Mary's Igloo (Qawiaraq in Iñupiaq) is an abandoned village located in the Nome Census Area of the Unorganized Borough in the U.S. state of Alaska, now used as a fish camp. Many former residents and their descendants currently live in nearby Teller or the next largest community, Nome.

The Inupiat village of Kauwerak was located about 15 miles (24 km) downriver from Mary's Igloo. By 1900, Kauwerak was abandoned and most of its residents moved to Teller or Nome because of schools and employment opportunities. A few settled at the site of Mary's Igloo, which they called Aukvaunlook, meaning "black whale."

During the gold prospecting period of the early 1900s, non-Natives named the village "Mary's Igloo," after an Inupiat woman named Mary, who welcomed miners, trappers and others into her home for coffee.
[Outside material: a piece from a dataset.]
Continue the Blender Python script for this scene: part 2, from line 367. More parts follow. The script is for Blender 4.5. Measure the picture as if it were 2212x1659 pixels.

During that period, Mary's Igloo was a transfer point for supplies for the gold fields upriver on the Kuzitrin and Kougarok rivers. The supplies were offloaded from ocean boats onto barges, which were towed to their destinations. A post office and store were opened at Mary's Igloo in 1901. By 1910, Mary's Igloo was a large community of Inupiat and Anglo-Americans, who were miners, innkeepers, missionaries and support crews for the barges. It had schools, a post office and other services.

The flu epidemic of 1918 and 1919 and a tuberculosis epidemic, two years later, decimated the community's population. Catholic and Lutheran orphanages opened in the area to care for children left without parents.

The schools closed in 1948 and 1950 for lack of students and the post office and store also closed in 1952. Most of the residents moved to Nome or Teller.